Count how many lines of the material contain the string "objects", then give that number and nothing more.
::: Material :::
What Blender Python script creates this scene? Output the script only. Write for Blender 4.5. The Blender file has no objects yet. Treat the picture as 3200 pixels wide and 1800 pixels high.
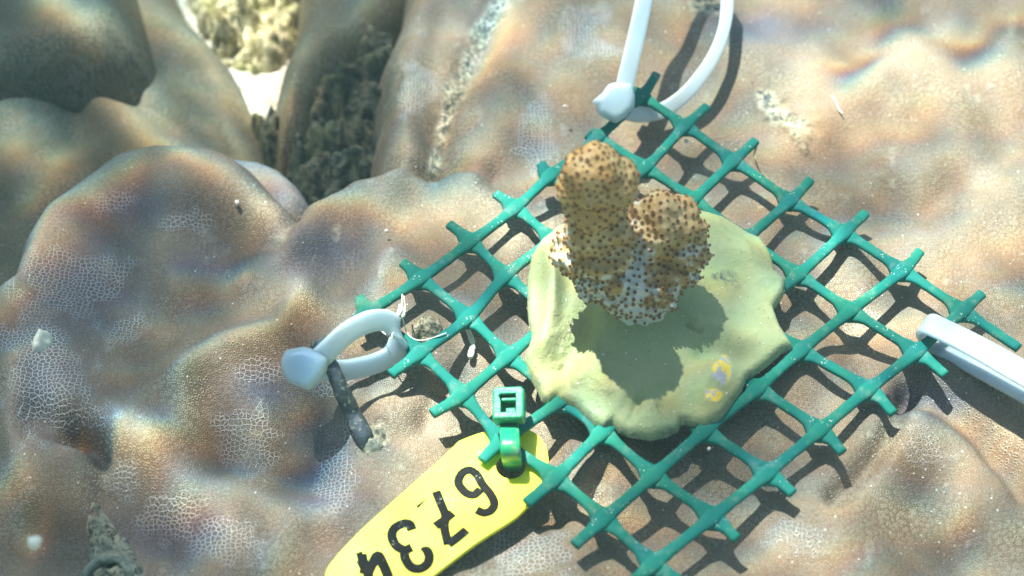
import bpy, math, random
import numpy as np
from mathutils import Vector

random.seed(4)
S = bpy.context.scene
COL = S.collection
MM = 0.001

# ------------------------------------------------------------------ camera
TILT = math.radians(40.0)
DIST = 293.0                      # mm from lens to the middle of the plastic mesh
FPX = 4800.0
cs, sn = math.cos(TILT), math.sin(TILT)
CAM = np.array([0.0, -DIST * sn, DIST * cs])
FW = np.array([0.0, sn, -cs]); UP = np.array([0.0, cs, sn]); RT = np.array([1.0, 0, 0])
cam_d = bpy.data.cameras.new('camera')
cam = bpy.data.objects.new('camera', cam_d); COL.objects.link(cam)
cam.location = Vector(CAM * MM); cam.rotation_euler = (TILT, 0, 0)
cam_d.sensor_width = 36; cam_d.lens = 36 * FPX / 3200
cam_d.clip_start = 0.01; cam_d.clip_end = 60
cam_d.dof.use_dof = True; cam_d.dof.focus_distance = 0.290; cam_d.dof.aperture_fstop = 15
S.camera = cam

# ------------------------------------------------------------------ sky and sun
SUN = np.array([0.255, -0.34, -1.0]); SUN /= np.linalg.norm(SUN)      # way the light travels
w = bpy.data.worlds.new('World'); S.world = w; w.use_nodes = True
nt = w.node_tree; nt.nodes.clear()
sky = nt.nodes.new('ShaderNodeTexSky'); sky.sky_type = 'NISHITA'; sky.sun_disc = False
sky.sun_elevation = math.asin(-SUN[2]); sky.sun_rotation = math.atan2(-SUN[0], -SUN[1])
bg = nt.nodes.new('ShaderNodeBackground'); bg.inputs[1].default_value = 0.15
wo = nt.nodes.new('ShaderNodeOutputWorld')
nt.links.new(sky.outputs[0], bg.inputs[0]); nt.links.new(bg.outputs[0], wo.inputs[0])
ld = bpy.data.lights.new('sun', 'SUN'); ld.energy = 5.0; ld.angle = math.radians(0.7); ld.color = (1.0, 0.96, 0.90)
lo = bpy.data.objects.new('sun', ld); COL.objects.link(lo)
lo.rotation_euler = Vector(SUN).to_track_quat('-Z', 'Y').to_euler(); lo.location = (-.2, .4, 1)
S.view_settings.view_transform = 'Standard'; S.view_settings.look = 'None'
S.view_settings.exposure = 0.93; S.view_settings.gamma = 1.0; S.view_settings.use_curve_mapping = False
S.render.engine = 'CYCLES'
S.cycles.max_bounces = 6; S.cycles.transparent_max_bounces = 8
S.cycles.caustics_reflective = False; S.cycles.caustics_refractive = False

# ------------------------------------------------------------------ helpers
def W(u, v, z):
    """point at height z (mm) seen at position u, v of the 3200 x 1800 frame"""
    d = FW + RT * ((u - 1600) / FPX) + UP * (-(v - 900) / FPX)
    return CAM + d * ((z - CAM[2]) / d[2])
def WY(u, v, y):
    d = FW + RT * ((u - 1600) / FPX) + UP * (-(v - 900) / FPX)
    return CAM + d * ((y - CAM[1]) / d[1])
def proj(P):
    Q = P - CAM
    dz = np.maximum(Q @ FW, 20.0)
    return 1600 + FPX * (Q @ RT) / dz, 900 - FPX * (Q @ UP) / dz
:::
**Result of this exercise**. 3